Without the pictures, set down every line of the data exactly.
— Begin Source material —
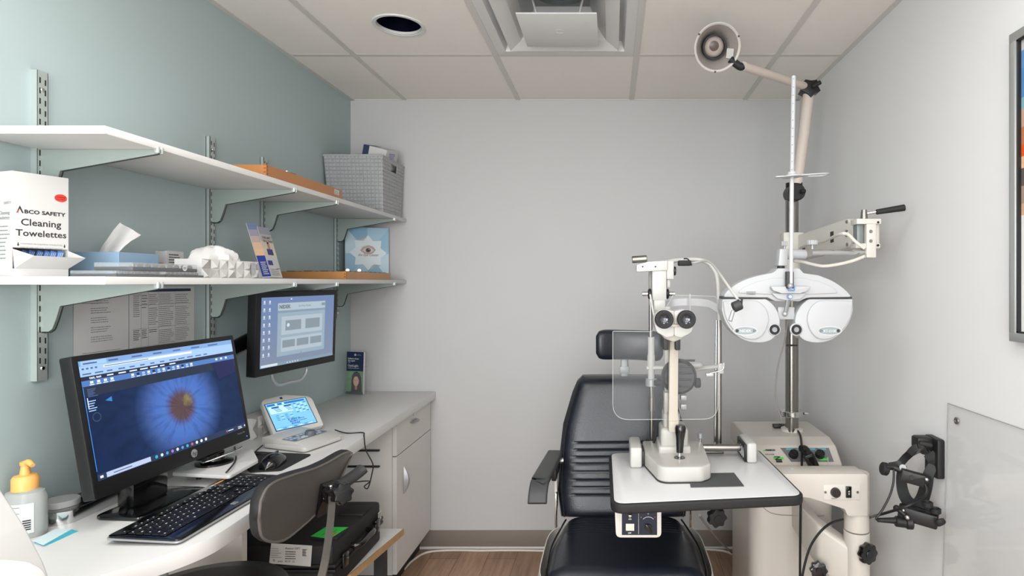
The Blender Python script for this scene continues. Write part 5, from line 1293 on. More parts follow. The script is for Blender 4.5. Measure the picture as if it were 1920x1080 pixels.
b.build('bolts', arm); b = MB(); b.box((L_*.70, -.018, sd*.0225-.001), (L_*.70+.024, .022, sd*.0225+.001), M_black, M=FA); b.box((.05, -.034, sd*.0225-.001), (.075, -.01, sd*.0225+.001), M_black, M=FA); b.build('cable_slot', arm)
# end joint
Yj = 1.93; kj = Yj/FP
b = MB(); J = P(1634, 450, Yj); b.box((J.x-9*kj, Yj, J.z-33*kj), (J.x+9*kj, Yj+.045, J.z+33*kj), M_cream2, r=.002); b.box((J.x-28*kj, Yj-.002, J.z+30*kj), (J.x+18*kj, Yj+.05, J.z+40*kj), M_cream2, r=.002); b.box((J.x-28*kj, Yj+.005, J.z-15*kj), (J.x+18*kj, Yj+.05, J.z-6*kj), M_cream2, r=.002)
b.box((J.x-24*kj, Yj+.012, J.z-6*kj), (J.x-12*kj, Yj+.045, J.z+30*kj), mat('grey_bearing', '7e8583', .4, metal=.4), r=.002); b.cyl((J.x+14*kj, Yj+.03, J.z-16*kj), (J.x+14*kj, Yj+.03, J.z+36*kj), 8*kj, M_cream2, bev=.001)
for yy in (16, -2): b.lathe([(3.4*kj, 0), (3*kj, .0015), (0, .0012)], axisframe((J.x-1*kj, Yj, J.z+yy*kj), (0, -1, 0)), M_steel, 16)
for (x, yy) in ((12, 33), (12, -10)): b.cyl((J.x+x*kj, Yj-.003, J.z+yy*kj), (J.x+x*kj, Yj+.001, J.z+yy*kj), 2.2*kj, M_black, seg=12)
b.build('swing_joint', t, ang=40)
b = MB(); b.cyl((J.x-9*kj, Yj+.02, J.z+39*kj), (J.x-9*kj, Yj+.02, J.z+58*kj), 7*kj, M_steel, r1=5*kj); b.cyl((J.x-4*kj, Yj+.02, J.z+51*kj), (J.x+14*kj, Yj+.01, J.z+54*kj), 2.6*kj, M_chrome); lv = b.build('lever_post', t)
b = MB(); b.cyl((J.x+11*kj, Yj+.01, J.z+53*kj), (J.x+60*kj, Yj-.01, J.z+60*kj), 5*kj, M_rubber, r1=6.3*kj, bev=.002); b.build('lever_grip', t)
# horizontal chrome rod to the refractor
b = MB(); b.cyl(P(1521, 474, 1.90), P(1628, 473, 1.95), 5.0*kj, M_chrome, seg=24); b.build('rod', t)

# swing arm of the table
b = MB(); zt_ = .762; cxp, cyp = .838, 2.03
kA = 1.985/FP
def az(y): return EYE.z-(y-CY)*kA
prof = [(P(x, 0, 1.985).x, az(y)) for x, y in ((1360, 889), (1627, 889), (1627, 968), (1590, 968), (1584, 955), (1519, 934), (1504, 932), (1360, 932))]
Fx = Matrix(((1, 0, 0, 0), (0, 0, 1, 0), (0, 1, 0, 0), (0, 0, 0, 1)))
b.prism(rpoly(prof, [.002, .012, .004, .01, .01, .02, .02, .002]), 1.985, 2.075, Fx, M_cream, bev=.006)
b.build('table_arm', t, ang=50)
pvx = P(1606, 0, 2.03).x; 
b = MB(); b.cyl((pvx, 2.03, az(1003)), (pvx, 2.03, az(893)), .0415, M_cream, seg=40, bev=.002); b.build('pivot', t)
b = MB(); b.cyl((pvx, 2.03, .30), (pvx, 2.03, az(1005)), .043, M_cream, seg=40, bev=.002); b.build('pivot', t)
b = MB(); pl = [(P(x, 0, 1.985).x, az(y)) for x, y in ((1544, 937), (1612, 937), (1612, 909), (1544, 909))]
b.prism(pl, 1.983, 1.986, Fx, M_cream2, bev=.0006)
for x in (1547.5, 1608): p = P(x, 923, 1.983); b.lathe([(.0045, 0), (.004, .002), (0, .0022)], axisframe(p, (0, -1, 0)), M_steel, 16)
Ft = frame(P(1558, 935.5, 1.982), (1, 0, 0), (0, 0, 1)); b.text(Ft, 'ADJUST', 0, 0, .005, M_ink, lift=.001, sx=1.2)
cp = b.build('control_plate', t, ang=40); knob(cp, axisframe(P(1566, 923, 1.983), (0, -1, 0)), .0165, .012, mat('brown_black_knob', '2c2622', .35))
b = MB(); p0, p1 = P(1586, 933, 1.98), P(1596, 912, 1.98); b.box((p0.x, 1.976, p0.z), (p1.x, 1.984, p1.z), M_blackg, r=.001); F = frame((p0.x, 1.976, p0.z), (1, 0, 0), (0, 0, 1)); b.poly(F, [(.006, .020), (.012, .020), (.009, .026)], M_paper, .0008); b.poly(F, [(.006, .016), (.009, .010), (.012, .016)], M_paper, .0008); b.build('rocker_switch', cp)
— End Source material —
Result:
The Blender Python script for this scene continues. Write part 5, from line 1293 on. More parts follow. The script is for Blender 4.5. Measure the picture as if it were 1920x1080 pixels.
b.build('bolts', arm); b = MB(); b.box((L_*.70, -.018, sd*.0225-.001), (L_*.70+.024, .022, sd*.0225+.001), M_black, M=FA); b.box((.05, -.034, sd*.0225-.001), (.075, -.01, sd*.0225+.001), M_black, M=FA); b.build('cable_slot', arm)
# end joint
Yj = 1.93; kj = Yj/FP
b = MB(); J = P(1634, 450, Yj); b.box((J.x-9*kj, Yj, J.z-33*kj), (J.x+9*kj, Yj+.045, J.z+33*kj), M_cream2, r=.002); b.box((J.x-28*kj, Yj-.002, J.z+30*kj), (J.x+18*kj, Yj+.05, J.z+40*kj), M_cream2, r=.002); b.box((J.x-28*kj, Yj+.005, J.z-15*kj), (J.x+18*kj, Yj+.05, J.z-6*kj), M_cream2, r=.002)
b.box((J.x-24*kj, Yj+.012, J.z-6*kj), (J.x-12*kj, Yj+.045, J.z+30*kj), mat('grey_bearing', '7e8583', .4, metal=.4), r=.002); b.cyl((J.x+14*kj, Yj+.03, J.z-16*kj), (J.x+14*kj, Yj+.03, J.z+36*kj), 8*kj, M_cream2, bev=.001)
for yy in (16, -2): b.lathe([(3.4*kj, 0), (3*kj, .0015), (0, .0012)], axisframe((J.x-1*kj, Yj, J.z+yy*kj), (0, -1, 0)), M_steel, 16)
for (x, yy) in ((12, 33), (12, -10)): b.cyl((J.x+x*kj, Yj-.003, J.z+yy*kj), (J.x+x*kj, Yj+.001, J.z+yy*kj), 2.2*kj, M_black, seg=12)
b.build('swing_joint', t, ang=40)
b = MB(); b.cyl((J.x-9*kj, Yj+.02, J.z+39*kj), (J.x-9*kj, Yj+.02, J.z+58*kj), 7*kj, M_steel, r1=5*kj); b.cyl((J.x-4*kj, Yj+.02, J.z+51*kj), (J.x+14*kj, Yj+.01, J.z+54*kj), 2.6*kj, M_chrome); lv = b.build('lever_post', t)
b = MB(); b.cyl((J.x+11*kj, Yj+.01, J.z+53*kj), (J.x+60*kj, Yj-.01, J.z+60*kj), 5*kj, M_rubber, r1=6.3*kj, bev=.002); b.build('lever_grip', t)
# horizontal chrome rod to the refractor
b = MB(); b.cyl(P(1521, 474, 1.90), P(1628, 473, 1.95), 5.0*kj, M_chrome, seg=24); b.build('rod', t)

# swing arm of the table
b = MB(); zt_ = .762; cxp, cyp = .838, 2.03
kA = 1.985/FP
def az(y): return EYE.z-(y-CY)*kA
prof = [(P(x, 0, 1.985).x, az(y)) for x, y in ((1360, 889), (1627, 889), (1627, 968), (1590, 968), (1584, 955), (1519, 934), (1504, 932), (1360, 932))]
Fx = Matrix(((1, 0, 0, 0), (0, 0, 1, 0), (0, 1, 0, 0), (0, 0, 0, 1)))
b.prism(rpoly(prof, [.002, .012, .004, .01, .01, .02, .02, .002]), 1.985, 2.075, Fx, M_cream, bev=.006)
b.build('table_arm', t, ang=50)
pvx = P(1606, 0, 2.03).x; 
b = MB(); b.cyl((pvx, 2.03, az(1003)), (pvx, 2.03, az(893)), .0415, M_cream, seg=40, bev=.002); b.build('pivot', t)
b = MB(); b.cyl((pvx, 2.03, .30), (pvx, 2.03, az(1005)), .043, M_cream, seg=40, bev=.002); b.build('pivot', t)
b = MB(); pl = [(P(x, 0, 1.985).x, az(y)) for x, y in ((1544, 937), (1612, 937), (1612, 909), (1544, 909))]
b.prism(pl, 1.983, 1.986, Fx, M_cream2, bev=.0006)
for x in (1547.5, 1608): p = P(x, 923, 1.983); b.lathe([(.0045, 0), (.004, .002), (0, .0022)], axisframe(p, (0, -1, 0)), M_steel, 16)
Ft = frame(P(1558, 935.5, 1.982), (1, 0, 0), (0, 0, 1)); b.text(Ft, 'ADJUST', 0, 0, .005, M_ink, lift=.001, sx=1.2)
cp = b.build('control_plate', t, ang=40); knob(cp, axisframe(P(1566, 923, 1.983), (0, -1, 0)), .0165, .012, mat('brown_black_knob', '2c2622', .35))
b = MB(); p0, p1 = P(1586, 933, 1.98), P(1596, 912, 1.98); b.box((p0.x, 1.976, p0.z), (p1.x, 1.984, p1.z), M_blackg, r=.001); F = frame((p0.x, 1.976, p0.z), (1, 0, 0), (0, 0, 1)); b.poly(F, [(.006, .020), (.012, .020), (.009, .026)], M_paper, .0008); b.poly(F, [(.006, .016), (.009, .010), (.012, .016)], M_paper, .0008); b.build('rocker_switch', cp)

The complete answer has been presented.